Raw records.
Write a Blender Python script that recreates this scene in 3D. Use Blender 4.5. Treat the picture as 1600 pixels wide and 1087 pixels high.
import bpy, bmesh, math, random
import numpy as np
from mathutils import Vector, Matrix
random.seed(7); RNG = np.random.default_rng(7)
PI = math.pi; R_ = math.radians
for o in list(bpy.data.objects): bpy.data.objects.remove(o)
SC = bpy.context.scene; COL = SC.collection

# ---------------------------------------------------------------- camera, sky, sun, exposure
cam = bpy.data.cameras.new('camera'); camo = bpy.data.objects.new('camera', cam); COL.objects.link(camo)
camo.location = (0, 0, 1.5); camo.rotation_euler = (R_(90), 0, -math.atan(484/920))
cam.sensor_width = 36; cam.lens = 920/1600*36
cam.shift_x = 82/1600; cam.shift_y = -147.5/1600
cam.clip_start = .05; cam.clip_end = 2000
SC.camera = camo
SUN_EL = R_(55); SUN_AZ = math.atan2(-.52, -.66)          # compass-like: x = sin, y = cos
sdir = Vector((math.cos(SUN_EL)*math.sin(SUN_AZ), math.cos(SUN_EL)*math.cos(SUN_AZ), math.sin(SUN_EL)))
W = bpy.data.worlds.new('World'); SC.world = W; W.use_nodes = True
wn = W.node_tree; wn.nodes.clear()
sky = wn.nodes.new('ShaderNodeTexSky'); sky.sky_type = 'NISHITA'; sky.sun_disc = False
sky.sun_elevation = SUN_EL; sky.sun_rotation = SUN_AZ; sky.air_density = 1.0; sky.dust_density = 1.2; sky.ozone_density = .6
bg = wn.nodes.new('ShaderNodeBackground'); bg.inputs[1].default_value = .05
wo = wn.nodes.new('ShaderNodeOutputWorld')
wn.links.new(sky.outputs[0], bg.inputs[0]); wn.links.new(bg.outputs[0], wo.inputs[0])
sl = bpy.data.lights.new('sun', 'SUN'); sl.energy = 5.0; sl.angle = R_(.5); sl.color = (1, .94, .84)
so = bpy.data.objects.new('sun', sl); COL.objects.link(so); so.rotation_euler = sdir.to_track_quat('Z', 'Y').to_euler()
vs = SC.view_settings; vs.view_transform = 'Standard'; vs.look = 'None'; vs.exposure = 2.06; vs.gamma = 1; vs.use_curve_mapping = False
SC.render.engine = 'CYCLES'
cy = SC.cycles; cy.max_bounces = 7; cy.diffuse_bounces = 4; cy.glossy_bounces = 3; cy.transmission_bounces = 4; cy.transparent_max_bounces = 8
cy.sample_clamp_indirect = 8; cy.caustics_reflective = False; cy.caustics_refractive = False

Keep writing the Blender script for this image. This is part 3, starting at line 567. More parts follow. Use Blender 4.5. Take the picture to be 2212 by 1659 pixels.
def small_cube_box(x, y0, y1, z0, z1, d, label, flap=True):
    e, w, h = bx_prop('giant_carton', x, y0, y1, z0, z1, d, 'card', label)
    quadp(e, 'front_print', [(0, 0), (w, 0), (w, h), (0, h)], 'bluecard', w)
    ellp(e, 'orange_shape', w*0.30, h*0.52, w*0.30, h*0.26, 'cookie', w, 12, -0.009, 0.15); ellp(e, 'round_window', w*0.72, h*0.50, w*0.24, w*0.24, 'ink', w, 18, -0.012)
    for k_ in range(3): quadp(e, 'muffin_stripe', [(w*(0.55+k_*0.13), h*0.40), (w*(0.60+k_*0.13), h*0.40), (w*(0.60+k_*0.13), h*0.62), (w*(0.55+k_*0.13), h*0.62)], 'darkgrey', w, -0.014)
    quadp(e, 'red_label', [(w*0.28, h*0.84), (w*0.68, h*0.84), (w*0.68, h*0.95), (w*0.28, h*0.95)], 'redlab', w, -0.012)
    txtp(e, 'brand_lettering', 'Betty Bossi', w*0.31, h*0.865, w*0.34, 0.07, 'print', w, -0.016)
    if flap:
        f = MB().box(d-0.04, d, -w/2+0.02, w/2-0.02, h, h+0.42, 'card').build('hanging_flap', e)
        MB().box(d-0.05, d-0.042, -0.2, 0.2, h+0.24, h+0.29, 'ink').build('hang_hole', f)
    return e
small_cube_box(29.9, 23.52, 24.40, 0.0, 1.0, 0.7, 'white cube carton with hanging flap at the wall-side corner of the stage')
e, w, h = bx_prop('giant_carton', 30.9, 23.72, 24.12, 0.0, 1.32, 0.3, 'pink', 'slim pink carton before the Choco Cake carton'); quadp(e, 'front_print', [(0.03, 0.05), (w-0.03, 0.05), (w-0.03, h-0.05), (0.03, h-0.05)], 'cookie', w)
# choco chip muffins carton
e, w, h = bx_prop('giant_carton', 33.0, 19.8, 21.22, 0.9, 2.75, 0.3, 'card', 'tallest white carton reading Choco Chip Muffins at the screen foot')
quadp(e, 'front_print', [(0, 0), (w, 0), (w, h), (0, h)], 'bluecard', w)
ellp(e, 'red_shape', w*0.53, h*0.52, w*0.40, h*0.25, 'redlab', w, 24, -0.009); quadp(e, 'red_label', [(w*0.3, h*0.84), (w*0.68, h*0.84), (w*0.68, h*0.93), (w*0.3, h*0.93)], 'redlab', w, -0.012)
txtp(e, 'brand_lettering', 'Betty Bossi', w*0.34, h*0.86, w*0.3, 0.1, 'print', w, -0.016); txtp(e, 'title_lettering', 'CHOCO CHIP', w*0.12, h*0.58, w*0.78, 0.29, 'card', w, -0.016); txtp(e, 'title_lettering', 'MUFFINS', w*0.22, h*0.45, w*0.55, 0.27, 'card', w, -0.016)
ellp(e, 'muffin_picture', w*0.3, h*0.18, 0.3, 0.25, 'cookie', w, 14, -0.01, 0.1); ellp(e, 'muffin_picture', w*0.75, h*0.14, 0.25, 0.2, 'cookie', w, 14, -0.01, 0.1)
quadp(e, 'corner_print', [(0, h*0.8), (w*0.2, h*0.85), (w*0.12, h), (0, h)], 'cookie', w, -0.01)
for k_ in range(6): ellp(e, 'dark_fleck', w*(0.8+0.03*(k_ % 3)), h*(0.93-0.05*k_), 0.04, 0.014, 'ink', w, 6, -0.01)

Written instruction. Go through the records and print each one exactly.

Finished answer.
Write a Blender Python script that recreates this scene in 3D. Use Blender 4.5. Treat the picture as 1600 pixels wide and 1087 pixels high.
import bpy, bmesh, math, random
import numpy as np
from mathutils import Vector, Matrix
random.seed(7); RNG = np.random.default_rng(7)
PI = math.pi; R_ = math.radians
for o in list(bpy.data.objects): bpy.data.objects.remove(o)
SC = bpy.context.scene; COL = SC.collection

# ---------------------------------------------------------------- camera, sky, sun, exposure
cam = bpy.data.cameras.new('camera'); camo = bpy.data.objects.new('camera', cam); COL.objects.link(camo)
camo.location = (0, 0, 1.5); camo.rotation_euler = (R_(90), 0, -math.atan(484/920))
cam.sensor_width = 36; cam.lens = 920/1600*36
cam.shift_x = 82/1600; cam.shift_y = -147.5/1600
cam.clip_start = .05; cam.clip_end = 2000
SC.camera = camo
SUN_EL = R_(55); SUN_AZ = math.atan2(-.52, -.66)          # compass-like: x = sin, y = cos
sdir = Vector((math.cos(SUN_EL)*math.sin(SUN_AZ), math.cos(SUN_EL)*math.cos(SUN_AZ), math.sin(SUN_EL)))
W = bpy.data.worlds.new('World'); SC.world = W; W.use_nodes = True
wn = W.node_tree; wn.nodes.clear()
sky = wn.nodes.new('ShaderNodeTexSky'); sky.sky_type = 'NISHITA'; sky.sun_disc = False
sky.sun_elevation = SUN_EL; sky.sun_rotation = SUN_AZ; sky.air_density = 1.0; sky.dust_density = 1.2; sky.ozone_density = .6
bg = wn.nodes.new('ShaderNodeBackground'); bg.inputs[1].default_value = .05
wo = wn.nodes.new('ShaderNodeOutputWorld')
wn.links.new(sky.outputs[0], bg.inputs[0]); wn.links.new(bg.outputs[0], wo.inputs[0])
sl = bpy.data.lights.new('sun', 'SUN'); sl.energy = 5.0; sl.angle = R_(.5); sl.color = (1, .94, .84)
so = bpy.data.objects.new('sun', sl); COL.objects.link(so); so.rotation_euler = sdir.to_track_quat('Z', 'Y').to_euler()
vs = SC.view_settings; vs.view_transform = 'Standard'; vs.look = 'None'; vs.exposure = 2.06; vs.gamma = 1; vs.use_curve_mapping = False
SC.render.engine = 'CYCLES'
cy = SC.cycles; cy.max_bounces = 7; cy.diffuse_bounces = 4; cy.glossy_bounces = 3; cy.transmission_bounces = 4; cy.transparent_max_bounces = 8
cy.sample_clamp_indirect = 8; cy.caustics_reflective = False; cy.caustics_refractive = False

Keep writing the Blender script for this image. This is part 3, starting at line 567. More parts follow. Use Blender 4.5. Take the picture to be 2212 by 1659 pixels.
def small_cube_box(x, y0, y1, z0, z1, d, label, flap=True):
    e, w, h = bx_prop('giant_carton', x, y0, y1, z0, z1, d, 'card', label)
    quadp(e, 'front_print', [(0, 0), (w, 0), (w, h), (0, h)], 'bluecard', w)
    ellp(e, 'orange_shape', w*0.30, h*0.52, w*0.30, h*0.26, 'cookie', w, 12, -0.009, 0.15); ellp(e, 'round_window', w*0.72, h*0.50, w*0.24, w*0.24, 'ink', w, 18, -0.012)
    for k_ in range(3): quadp(e, 'muffin_stripe', [(w*(0.55+k_*0.13), h*0.40), (w*(0.60+k_*0.13), h*0.40), (w*(0.60+k_*0.13), h*0.62), (w*(0.55+k_*0.13), h*0.62)], 'darkgrey', w, -0.014)
    quadp(e, 'red_label', [(w*0.28, h*0.84), (w*0.68, h*0.84), (w*0.68, h*0.95), (w*0.28, h*0.95)], 'redlab', w, -0.012)
    txtp(e, 'brand_lettering', 'Betty Bossi', w*0.31, h*0.865, w*0.34, 0.07, 'print', w, -0.016)
    if flap:
        f = MB().box(d-0.04, d, -w/2+0.02, w/2-0.02, h, h+0.42, 'card').build('hanging_flap', e)
        MB().box(d-0.05, d-0.042, -0.2, 0.2, h+0.24, h+0.29, 'ink').build('hang_hole', f)
    return e
small_cube_box(29.9, 23.52, 24.40, 0.0, 1.0, 0.7, 'white cube carton with hanging flap at the wall-side corner of the stage')
e, w, h = bx_prop('giant_carton', 30.9, 23.72, 24.12, 0.0, 1.32, 0.3, 'pink', 'slim pink carton before the Choco Cake carton'); quadp(e, 'front_print', [(0.03, 0.05), (w-0.03, 0.05), (w-0.03, h-0.05), (0.03, h-0.05)], 'cookie', w)
# choco chip muffins carton
e, w, h = bx_prop('giant_carton', 33.0, 19.8, 21.22, 0.9, 2.75, 0.3, 'card', 'tallest white carton reading Choco Chip Muffins at the screen foot')
quadp(e, 'front_print', [(0, 0), (w, 0), (w, h), (0, h)], 'bluecard', w)
ellp(e, 'red_shape', w*0.53, h*0.52, w*0.40, h*0.25, 'redlab', w, 24, -0.009); quadp(e, 'red_label', [(w*0.3, h*0.84), (w*0.68, h*0.84), (w*0.68, h*0.93), (w*0.3, h*0.93)], 'redlab', w, -0.012)
txtp(e, 'brand_lettering', 'Betty Bossi', w*0.34, h*0.86, w*0.3, 0.1, 'print', w, -0.016); txtp(e, 'title_lettering', 'CHOCO CHIP', w*0.12, h*0.58, w*0.78, 0.29, 'card', w, -0.016); txtp(e, 'title_lettering', 'MUFFINS', w*0.22, h*0.45, w*0.55, 0.27, 'card', w, -0.016)
ellp(e, 'muffin_picture', w*0.3, h*0.18, 0.3, 0.25, 'cookie', w, 14, -0.01, 0.1); ellp(e, 'muffin_picture', w*0.75, h*0.14, 0.25, 0.2, 'cookie', w, 14, -0.01, 0.1)
quadp(e, 'corner_print', [(0, h*0.8), (w*0.2, h*0.85), (w*0.12, h), (0, h)], 'cookie', w, -0.01)
for k_ in range(6): ellp(e, 'dark_fleck', w*(0.8+0.03*(k_ % 3)), h*(0.93-0.05*k_), 0.04, 0.014, 'ink', w, 6, -0.01)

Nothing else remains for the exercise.